I will give you the argument that is presented in the book I learned from, Physical Gas Dynamics. For reference, it's page 104, Chapter 4 section 6. I present it instead because it does not rely on the Boltzmann distribution for the derivation so perhaps there is some additional insight for you. They established in section 5 that:
$$ \frac{N_j^*}{C_j} = \frac{1}{e^{\alpha + \beta \epsilon_j} \mp 1} $$
for the BE and FD statistics respectively. The other notation: $N_j^*$ is the number of particles in the energy state $j$, $C_j$ is the number of possible levels and the coefficients $\alpha$ and $\beta$ have yet to be determined.

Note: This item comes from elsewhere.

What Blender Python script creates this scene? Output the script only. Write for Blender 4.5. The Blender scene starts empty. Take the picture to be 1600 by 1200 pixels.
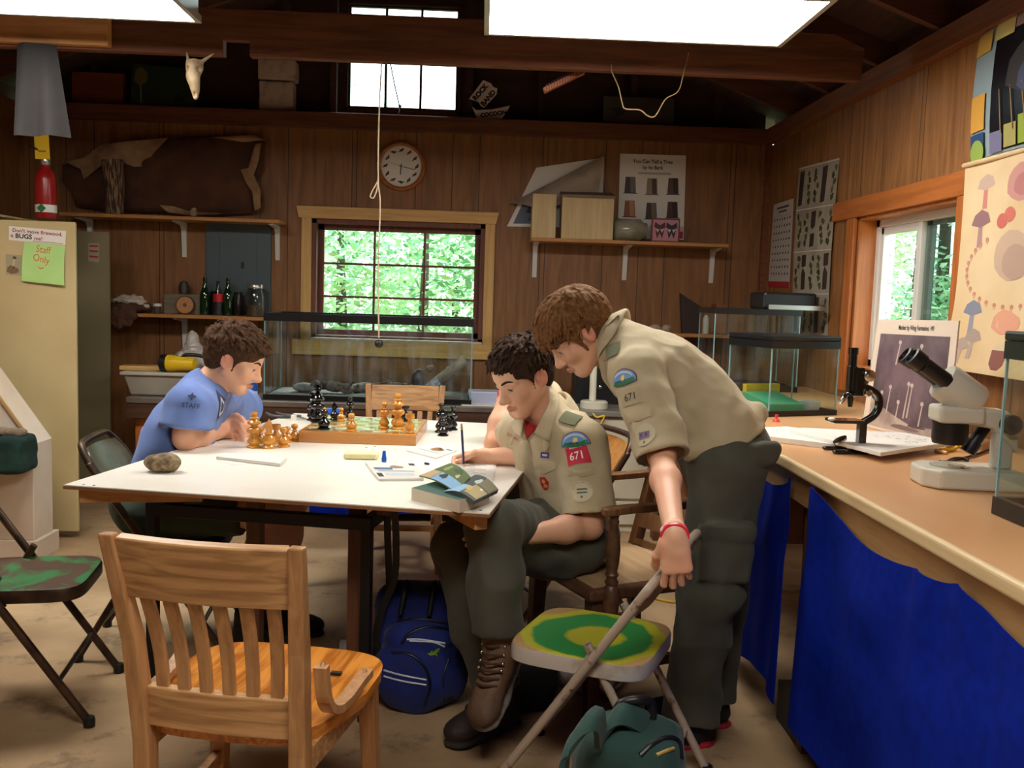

At "sufficiently high" temperatures, $C_j \gg N_j^*$ and the only way for that to be true is if the denominator is large. And when the denominator is large, the exponential is much bigger than 1 so that term may be neglected. So both FD and BE statistics lead to the same expression:
$$ \frac{N_j^*}{C_j} = e^{-\alpha - \beta \epsilon_j} $$
Then they apply this to the number of microstates (after Sterling's approximation):
$$ \ln W = \Sigma_j \left[ \pm C_j \ln \left(1\pm\frac{N_j}{C_j}\right)+N_j\ln\left(\frac{C_j}{N_j}\pm 1\right)\right]$$
where the $\pm$ is for BE and FD respectively. So they plug in the expression for $N_j^*/C_j$ and further give the approximation: $\ln\left(1 \pm x\right) \approxeq \pm x$ for $x \ll 1$ to arrive at the Boltzmann limit:
$$ \ln W = \Sigma_j N_j \left( \ln \frac{C_j}{N_j} + 1 \right)$$
So the entire derivation really just hinges on the notion that at "sufficiently large" temperatures, there are considerably more energy states than particles and so the vast majority of them are empty. Furthermore, both FD and BE statistics have the same result because so many states are empty that the likelihood of two particles attempting to occupy the same level is very low.
This entire derivation relies only on information about quantum statistics and does not require the hand-waving needed to reach the same conclusion from classical mechanics like the derivation from the Boltzmann distribution does (so say the authors of the book immediately following the derivation).
It goes on further to say that $\epsilon_j$ has a wide range of values, including zero, and so the only way for the exponential to be large for all states is to have $\alpha \gg 1$. This is equivalent to (and it's left as an exercise):
$$ \frac{V}{N} \times \frac{\left(2 \pi m k T\right)^{3/2}}{h^3} \gg 1$$
which is violated for very small $m$ with a very large number density $N/V$.
Then it's fairly straight forward to eliminate $\alpha$ and come up with an expression with only $\beta$, which is not possible to solve practicably. So then they use the expression for the maximum number of microstates and perturb the solution about $N_j^*$ and neglect terms second or and higher of $\Delta N_j$.
Based on all of that, it is found that $\beta = \frac{1}{k T}$. But this hinges on the assumption that all possible microstates of a system are a priori equally probable.
Obviously I skipped a bunch of steps and equations in the derivation, but I highly recommend this book (or any other that shows the derivation from the quantum mechanics side rather than from the Maxwell-Boltzmann distribution side).
Best Answer
Unless you are in the low temperature limit, then the F-D distribution should be written as $$ F(E) = [\exp (E-\mu)/kT +1]^{-1},$$ where $\mu$ is the chemical potential.
I think what you are missing is that the chemical potential is not a constant, it is temperature-dependent. At high temperatures then $\mu < 0$ and $\exp(-\mu/kT) \gg 1$. You could have a look at this answer to another question for an explanation of why that is.
Thus $$[\exp (E-\mu)/kT +1]^{-1} \simeq [\exp(-\mu/kT)\exp(E/kT)]^{-1} =\exp(\mu/kT)\exp(-E/kT) $$ which is the Boltzmann distribution and is $\ll 1$ for all $E$.